▶ **Task to carry out**: Below are some records; work out how many of their lines contain "scene" and give the number only.

** Start of Provided information **

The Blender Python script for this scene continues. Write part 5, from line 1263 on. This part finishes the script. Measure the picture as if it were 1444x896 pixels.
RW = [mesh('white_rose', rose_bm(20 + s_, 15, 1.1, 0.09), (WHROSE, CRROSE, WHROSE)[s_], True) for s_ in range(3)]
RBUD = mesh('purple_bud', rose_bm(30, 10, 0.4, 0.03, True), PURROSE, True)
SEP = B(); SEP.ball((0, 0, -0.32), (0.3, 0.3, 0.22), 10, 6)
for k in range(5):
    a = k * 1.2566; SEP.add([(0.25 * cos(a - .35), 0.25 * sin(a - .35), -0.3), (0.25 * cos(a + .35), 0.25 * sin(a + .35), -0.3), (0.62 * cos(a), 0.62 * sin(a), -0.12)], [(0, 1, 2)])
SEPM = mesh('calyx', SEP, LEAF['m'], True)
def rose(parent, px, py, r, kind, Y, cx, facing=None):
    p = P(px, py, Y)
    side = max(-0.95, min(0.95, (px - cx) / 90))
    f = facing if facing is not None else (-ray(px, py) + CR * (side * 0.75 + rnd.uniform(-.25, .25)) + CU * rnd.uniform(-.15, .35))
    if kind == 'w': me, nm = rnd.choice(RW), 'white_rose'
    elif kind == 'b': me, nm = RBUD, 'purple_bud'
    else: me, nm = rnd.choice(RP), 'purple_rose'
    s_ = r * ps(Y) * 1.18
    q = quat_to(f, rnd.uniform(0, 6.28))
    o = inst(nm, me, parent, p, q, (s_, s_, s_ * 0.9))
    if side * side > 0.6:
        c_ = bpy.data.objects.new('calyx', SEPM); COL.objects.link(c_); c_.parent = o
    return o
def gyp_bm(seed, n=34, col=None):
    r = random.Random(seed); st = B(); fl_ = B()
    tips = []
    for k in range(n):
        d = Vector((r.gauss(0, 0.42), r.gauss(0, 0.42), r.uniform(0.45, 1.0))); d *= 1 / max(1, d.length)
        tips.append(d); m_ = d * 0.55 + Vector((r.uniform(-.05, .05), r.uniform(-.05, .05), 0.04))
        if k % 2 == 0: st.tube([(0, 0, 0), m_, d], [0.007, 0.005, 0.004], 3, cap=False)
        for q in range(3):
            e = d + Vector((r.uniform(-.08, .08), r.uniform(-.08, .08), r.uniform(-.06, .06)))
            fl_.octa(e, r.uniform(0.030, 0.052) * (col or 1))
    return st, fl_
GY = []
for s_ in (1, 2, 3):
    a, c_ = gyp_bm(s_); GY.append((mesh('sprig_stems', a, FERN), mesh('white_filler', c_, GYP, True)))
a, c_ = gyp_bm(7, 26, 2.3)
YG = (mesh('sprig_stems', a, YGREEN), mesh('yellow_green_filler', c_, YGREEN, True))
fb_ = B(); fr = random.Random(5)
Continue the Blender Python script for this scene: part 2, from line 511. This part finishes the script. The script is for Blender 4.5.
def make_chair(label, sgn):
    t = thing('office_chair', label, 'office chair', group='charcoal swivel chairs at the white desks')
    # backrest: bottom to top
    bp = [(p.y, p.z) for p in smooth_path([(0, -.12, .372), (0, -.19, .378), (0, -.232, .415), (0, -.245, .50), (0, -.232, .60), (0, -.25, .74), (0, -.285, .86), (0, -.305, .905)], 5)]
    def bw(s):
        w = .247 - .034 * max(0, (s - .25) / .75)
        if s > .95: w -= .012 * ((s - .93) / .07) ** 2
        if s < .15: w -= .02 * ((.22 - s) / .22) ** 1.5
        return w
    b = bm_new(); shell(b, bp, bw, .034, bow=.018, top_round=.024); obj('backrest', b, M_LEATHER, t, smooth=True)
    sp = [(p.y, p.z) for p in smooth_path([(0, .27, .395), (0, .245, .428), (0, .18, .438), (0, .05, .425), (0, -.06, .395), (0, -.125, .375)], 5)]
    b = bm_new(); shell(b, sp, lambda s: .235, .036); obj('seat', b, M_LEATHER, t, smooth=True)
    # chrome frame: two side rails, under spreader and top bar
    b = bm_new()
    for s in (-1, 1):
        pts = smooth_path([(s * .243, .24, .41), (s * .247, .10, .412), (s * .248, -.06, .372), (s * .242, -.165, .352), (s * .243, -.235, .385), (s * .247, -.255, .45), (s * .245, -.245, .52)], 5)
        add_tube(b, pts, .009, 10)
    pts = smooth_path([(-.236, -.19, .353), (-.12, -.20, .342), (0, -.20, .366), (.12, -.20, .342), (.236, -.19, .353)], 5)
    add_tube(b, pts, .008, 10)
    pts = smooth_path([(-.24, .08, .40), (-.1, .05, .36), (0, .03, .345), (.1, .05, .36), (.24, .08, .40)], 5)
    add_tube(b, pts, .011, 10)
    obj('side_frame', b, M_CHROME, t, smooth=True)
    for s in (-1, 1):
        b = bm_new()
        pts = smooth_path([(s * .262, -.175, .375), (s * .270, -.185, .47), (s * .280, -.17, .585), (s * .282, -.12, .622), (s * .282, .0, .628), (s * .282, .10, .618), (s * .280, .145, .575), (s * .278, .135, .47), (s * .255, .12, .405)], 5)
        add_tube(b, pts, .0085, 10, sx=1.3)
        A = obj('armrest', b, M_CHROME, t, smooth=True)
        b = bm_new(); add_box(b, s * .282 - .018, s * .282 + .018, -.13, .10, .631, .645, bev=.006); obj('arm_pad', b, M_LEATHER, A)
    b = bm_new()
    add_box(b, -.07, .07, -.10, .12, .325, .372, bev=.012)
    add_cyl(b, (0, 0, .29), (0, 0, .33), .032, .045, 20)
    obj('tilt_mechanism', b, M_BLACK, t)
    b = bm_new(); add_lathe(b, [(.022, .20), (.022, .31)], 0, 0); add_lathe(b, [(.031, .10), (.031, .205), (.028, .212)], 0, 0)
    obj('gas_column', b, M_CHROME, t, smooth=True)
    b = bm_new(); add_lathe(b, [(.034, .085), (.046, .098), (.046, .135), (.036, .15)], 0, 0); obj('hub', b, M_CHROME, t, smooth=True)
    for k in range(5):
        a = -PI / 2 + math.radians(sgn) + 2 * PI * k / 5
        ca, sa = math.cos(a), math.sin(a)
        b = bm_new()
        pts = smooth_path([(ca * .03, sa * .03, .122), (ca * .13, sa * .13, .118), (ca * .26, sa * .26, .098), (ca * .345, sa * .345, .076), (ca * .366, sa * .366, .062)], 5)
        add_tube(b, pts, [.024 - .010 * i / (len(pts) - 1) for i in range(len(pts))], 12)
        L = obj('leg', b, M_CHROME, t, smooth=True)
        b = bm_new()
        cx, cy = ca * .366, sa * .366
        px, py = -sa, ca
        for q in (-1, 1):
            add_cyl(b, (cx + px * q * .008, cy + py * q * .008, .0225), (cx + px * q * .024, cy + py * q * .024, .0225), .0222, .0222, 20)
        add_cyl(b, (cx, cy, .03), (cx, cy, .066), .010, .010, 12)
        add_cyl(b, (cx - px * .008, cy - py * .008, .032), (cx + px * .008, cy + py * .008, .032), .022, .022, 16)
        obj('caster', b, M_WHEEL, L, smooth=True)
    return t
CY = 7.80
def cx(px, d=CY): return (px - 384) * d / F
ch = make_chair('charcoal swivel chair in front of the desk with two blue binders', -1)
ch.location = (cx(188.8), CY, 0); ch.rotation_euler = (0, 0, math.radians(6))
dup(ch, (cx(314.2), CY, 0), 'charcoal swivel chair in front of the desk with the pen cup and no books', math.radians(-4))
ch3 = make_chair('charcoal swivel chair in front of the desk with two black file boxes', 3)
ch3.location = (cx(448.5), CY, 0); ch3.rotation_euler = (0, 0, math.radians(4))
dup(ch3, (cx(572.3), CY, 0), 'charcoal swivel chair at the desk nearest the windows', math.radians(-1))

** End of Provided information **

▶ **Exercise output**: 2